Begin
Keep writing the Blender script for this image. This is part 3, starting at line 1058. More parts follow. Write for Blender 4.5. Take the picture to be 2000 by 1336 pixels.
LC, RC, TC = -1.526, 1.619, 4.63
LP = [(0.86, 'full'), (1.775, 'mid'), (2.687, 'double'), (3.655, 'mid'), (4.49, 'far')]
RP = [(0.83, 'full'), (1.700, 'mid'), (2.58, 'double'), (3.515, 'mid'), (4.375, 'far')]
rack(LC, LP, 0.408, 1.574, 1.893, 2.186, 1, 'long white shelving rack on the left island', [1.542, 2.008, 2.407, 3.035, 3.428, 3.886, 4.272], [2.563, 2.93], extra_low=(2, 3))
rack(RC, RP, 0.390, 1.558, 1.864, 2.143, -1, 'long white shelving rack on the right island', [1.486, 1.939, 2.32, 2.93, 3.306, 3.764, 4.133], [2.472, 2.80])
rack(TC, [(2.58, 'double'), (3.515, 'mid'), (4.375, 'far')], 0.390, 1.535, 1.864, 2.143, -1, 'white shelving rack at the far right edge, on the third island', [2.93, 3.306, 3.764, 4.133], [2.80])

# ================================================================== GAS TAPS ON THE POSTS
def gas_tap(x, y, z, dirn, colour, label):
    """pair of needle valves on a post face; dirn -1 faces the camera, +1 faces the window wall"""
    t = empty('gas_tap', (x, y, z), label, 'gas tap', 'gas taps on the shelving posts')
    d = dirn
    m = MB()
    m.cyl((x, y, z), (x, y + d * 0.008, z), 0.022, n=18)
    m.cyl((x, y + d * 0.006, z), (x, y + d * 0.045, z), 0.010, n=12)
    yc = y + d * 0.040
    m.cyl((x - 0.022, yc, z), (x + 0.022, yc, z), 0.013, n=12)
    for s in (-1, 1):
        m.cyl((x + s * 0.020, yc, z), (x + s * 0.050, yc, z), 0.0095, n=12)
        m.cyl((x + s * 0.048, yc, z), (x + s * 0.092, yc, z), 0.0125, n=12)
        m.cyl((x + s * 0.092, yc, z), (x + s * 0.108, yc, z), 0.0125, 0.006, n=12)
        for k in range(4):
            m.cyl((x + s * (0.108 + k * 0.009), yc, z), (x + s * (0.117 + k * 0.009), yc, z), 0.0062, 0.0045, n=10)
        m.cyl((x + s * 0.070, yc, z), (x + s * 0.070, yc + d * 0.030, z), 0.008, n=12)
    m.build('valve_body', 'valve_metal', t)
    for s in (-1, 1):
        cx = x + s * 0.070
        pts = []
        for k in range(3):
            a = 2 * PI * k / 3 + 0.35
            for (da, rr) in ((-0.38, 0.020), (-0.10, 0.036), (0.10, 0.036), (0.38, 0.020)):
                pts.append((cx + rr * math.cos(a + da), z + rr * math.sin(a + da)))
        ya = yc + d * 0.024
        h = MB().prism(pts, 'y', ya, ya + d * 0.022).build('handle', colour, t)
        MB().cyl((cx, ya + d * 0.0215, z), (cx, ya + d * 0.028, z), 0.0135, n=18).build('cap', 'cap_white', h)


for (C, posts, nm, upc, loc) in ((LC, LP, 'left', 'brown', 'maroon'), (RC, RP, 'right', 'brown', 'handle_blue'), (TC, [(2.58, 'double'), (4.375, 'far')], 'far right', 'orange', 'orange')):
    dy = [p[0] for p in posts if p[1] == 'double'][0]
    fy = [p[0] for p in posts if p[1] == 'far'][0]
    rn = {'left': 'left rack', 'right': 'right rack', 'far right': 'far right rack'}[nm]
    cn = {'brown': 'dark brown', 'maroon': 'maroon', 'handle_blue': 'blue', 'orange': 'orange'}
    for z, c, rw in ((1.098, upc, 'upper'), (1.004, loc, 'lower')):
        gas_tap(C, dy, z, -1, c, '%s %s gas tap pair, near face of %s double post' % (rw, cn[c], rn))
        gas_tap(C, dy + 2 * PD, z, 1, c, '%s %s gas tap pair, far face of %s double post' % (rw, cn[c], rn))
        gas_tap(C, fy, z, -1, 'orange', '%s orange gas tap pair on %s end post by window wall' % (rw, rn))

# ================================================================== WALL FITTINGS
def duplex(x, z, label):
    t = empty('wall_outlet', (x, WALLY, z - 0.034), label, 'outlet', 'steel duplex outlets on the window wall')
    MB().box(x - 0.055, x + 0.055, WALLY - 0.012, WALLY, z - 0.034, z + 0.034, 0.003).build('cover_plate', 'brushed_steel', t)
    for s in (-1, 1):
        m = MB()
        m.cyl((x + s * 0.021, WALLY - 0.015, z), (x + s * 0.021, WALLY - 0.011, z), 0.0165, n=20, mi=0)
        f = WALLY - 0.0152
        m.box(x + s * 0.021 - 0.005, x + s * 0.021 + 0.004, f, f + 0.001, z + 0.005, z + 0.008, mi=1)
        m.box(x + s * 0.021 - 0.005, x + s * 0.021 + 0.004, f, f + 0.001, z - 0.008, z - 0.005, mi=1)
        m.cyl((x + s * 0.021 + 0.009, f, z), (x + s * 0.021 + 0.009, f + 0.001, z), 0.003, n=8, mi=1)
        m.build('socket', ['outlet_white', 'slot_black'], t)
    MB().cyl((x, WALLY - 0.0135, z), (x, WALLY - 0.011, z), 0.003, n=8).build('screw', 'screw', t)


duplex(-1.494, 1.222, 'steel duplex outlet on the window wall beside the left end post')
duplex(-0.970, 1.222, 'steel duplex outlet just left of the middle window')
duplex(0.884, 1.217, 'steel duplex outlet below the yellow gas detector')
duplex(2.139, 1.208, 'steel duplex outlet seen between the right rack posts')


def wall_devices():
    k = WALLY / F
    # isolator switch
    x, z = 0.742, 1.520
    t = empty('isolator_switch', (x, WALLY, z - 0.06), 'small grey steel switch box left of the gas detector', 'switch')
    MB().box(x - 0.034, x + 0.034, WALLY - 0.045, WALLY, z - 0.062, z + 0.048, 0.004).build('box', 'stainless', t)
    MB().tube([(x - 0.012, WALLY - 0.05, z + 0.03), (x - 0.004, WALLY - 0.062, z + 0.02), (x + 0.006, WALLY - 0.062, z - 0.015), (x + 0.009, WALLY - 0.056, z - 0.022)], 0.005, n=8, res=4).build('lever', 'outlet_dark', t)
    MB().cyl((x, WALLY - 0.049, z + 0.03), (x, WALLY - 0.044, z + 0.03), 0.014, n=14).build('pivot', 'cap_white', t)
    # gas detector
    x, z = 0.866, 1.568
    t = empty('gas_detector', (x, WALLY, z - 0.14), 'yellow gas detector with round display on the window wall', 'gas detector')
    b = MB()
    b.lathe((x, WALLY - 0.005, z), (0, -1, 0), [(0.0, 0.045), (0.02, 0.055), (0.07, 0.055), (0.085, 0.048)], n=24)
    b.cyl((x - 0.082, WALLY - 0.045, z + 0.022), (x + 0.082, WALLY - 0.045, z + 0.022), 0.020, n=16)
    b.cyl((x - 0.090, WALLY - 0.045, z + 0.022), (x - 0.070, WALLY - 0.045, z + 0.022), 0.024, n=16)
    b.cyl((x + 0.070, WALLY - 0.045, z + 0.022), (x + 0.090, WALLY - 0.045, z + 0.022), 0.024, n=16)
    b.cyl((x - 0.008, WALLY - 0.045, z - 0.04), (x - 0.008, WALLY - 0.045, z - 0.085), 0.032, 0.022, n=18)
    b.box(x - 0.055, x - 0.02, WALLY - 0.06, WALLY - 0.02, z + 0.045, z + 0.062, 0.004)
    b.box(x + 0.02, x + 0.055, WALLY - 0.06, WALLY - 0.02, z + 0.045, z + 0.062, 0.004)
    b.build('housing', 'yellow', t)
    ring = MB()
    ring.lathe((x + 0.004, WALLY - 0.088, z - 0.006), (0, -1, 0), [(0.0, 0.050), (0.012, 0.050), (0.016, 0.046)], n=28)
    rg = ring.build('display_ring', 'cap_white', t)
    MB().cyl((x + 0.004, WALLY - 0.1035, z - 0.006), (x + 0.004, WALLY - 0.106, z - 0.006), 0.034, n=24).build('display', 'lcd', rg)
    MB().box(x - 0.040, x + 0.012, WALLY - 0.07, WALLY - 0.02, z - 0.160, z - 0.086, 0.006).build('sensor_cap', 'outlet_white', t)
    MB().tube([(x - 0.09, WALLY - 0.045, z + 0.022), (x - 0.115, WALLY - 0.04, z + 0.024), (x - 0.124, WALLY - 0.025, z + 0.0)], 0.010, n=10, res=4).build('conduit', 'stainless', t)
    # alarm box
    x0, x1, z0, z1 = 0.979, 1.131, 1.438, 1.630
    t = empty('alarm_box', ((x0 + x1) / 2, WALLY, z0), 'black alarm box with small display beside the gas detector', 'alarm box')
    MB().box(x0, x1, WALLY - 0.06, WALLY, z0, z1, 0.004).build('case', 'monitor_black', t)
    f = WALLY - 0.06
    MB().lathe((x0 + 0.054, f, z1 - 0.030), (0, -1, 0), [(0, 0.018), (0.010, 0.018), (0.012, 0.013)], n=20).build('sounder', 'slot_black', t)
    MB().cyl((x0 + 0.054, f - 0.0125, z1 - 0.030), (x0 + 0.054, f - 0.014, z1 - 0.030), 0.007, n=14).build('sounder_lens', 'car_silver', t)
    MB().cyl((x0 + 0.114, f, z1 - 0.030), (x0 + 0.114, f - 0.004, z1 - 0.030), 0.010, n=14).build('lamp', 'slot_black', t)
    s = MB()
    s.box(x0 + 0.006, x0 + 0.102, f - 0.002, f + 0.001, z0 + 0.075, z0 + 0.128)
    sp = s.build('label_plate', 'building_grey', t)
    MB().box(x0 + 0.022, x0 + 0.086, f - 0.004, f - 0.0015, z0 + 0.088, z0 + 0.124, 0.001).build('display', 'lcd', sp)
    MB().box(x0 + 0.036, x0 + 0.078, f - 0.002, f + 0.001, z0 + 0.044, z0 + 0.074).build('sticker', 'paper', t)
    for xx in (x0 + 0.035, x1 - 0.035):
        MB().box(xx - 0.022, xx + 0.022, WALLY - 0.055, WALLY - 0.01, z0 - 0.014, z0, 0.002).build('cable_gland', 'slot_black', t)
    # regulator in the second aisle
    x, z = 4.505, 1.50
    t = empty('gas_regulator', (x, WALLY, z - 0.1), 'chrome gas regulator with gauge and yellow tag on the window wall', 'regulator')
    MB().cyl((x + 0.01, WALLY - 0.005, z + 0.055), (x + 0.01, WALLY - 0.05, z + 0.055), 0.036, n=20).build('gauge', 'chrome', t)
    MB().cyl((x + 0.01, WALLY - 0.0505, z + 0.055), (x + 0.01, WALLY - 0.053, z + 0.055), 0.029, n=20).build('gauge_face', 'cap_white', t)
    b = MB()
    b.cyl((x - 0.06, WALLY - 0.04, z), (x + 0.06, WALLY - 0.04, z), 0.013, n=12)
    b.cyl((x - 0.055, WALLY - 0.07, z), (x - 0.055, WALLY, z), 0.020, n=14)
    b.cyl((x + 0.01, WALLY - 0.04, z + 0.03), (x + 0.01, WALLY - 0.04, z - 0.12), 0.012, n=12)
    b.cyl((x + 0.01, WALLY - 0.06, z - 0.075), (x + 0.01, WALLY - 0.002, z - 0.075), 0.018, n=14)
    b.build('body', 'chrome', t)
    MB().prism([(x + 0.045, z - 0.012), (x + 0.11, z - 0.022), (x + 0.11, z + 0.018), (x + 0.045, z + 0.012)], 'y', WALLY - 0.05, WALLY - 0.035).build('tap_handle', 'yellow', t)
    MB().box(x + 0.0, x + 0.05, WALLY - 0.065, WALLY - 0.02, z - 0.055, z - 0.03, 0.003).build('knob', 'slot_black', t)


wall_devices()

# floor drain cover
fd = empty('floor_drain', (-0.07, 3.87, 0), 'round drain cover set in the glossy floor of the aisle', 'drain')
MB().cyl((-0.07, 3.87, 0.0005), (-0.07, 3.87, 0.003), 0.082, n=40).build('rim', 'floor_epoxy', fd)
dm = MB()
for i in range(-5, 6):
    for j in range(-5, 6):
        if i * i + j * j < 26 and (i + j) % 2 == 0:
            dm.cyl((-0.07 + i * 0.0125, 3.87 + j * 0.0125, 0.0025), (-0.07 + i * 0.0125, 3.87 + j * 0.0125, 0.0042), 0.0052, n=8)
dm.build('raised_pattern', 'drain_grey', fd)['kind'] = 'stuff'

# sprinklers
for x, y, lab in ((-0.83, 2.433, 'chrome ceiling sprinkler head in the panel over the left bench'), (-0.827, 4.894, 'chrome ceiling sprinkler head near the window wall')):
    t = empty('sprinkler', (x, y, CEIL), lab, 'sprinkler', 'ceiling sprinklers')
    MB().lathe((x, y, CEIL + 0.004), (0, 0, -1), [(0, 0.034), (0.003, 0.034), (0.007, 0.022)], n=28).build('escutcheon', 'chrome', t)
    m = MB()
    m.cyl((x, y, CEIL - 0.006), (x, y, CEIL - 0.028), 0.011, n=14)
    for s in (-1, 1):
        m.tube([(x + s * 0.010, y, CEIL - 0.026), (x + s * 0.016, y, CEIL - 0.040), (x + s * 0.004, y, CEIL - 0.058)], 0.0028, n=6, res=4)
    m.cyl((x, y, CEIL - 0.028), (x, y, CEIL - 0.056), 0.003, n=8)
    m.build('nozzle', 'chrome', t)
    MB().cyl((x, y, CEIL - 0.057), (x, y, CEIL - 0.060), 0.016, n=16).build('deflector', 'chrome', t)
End
*EXERCISE AIM*.
Take the lines above from the first through the one containing "3.764, 4.133], [2.80])" and reproduce them exactly; include nothing else.

*CORRECT ANSWER*.
Keep writing the Blender script for this image. This is part 3, starting at line 1058. More parts follow. Write for Blender 4.5. Take the picture to be 2000 by 1336 pixels.
LC, RC, TC = -1.526, 1.619, 4.63
LP = [(0.86, 'full'), (1.775, 'mid'), (2.687, 'double'), (3.655, 'mid'), (4.49, 'far')]
RP = [(0.83, 'full'), (1.700, 'mid'), (2.58, 'double'), (3.515, 'mid'), (4.375, 'far')]
rack(LC, LP, 0.408, 1.574, 1.893, 2.186, 1, 'long white shelving rack on the left island', [1.542, 2.008, 2.407, 3.035, 3.428, 3.886, 4.272], [2.563, 2.93], extra_low=(2, 3))
rack(RC, RP, 0.390, 1.558, 1.864, 2.143, -1, 'long white shelving rack on the right island', [1.486, 1.939, 2.32, 2.93, 3.306, 3.764, 4.133], [2.472, 2.80])
rack(TC, [(2.58, 'double'), (3.515, 'mid'), (4.375, 'far')], 0.390, 1.535, 1.864, 2.143, -1, 'white shelving rack at the far right edge, on the third island', [2.93, 3.306, 3.764, 4.133], [2.80])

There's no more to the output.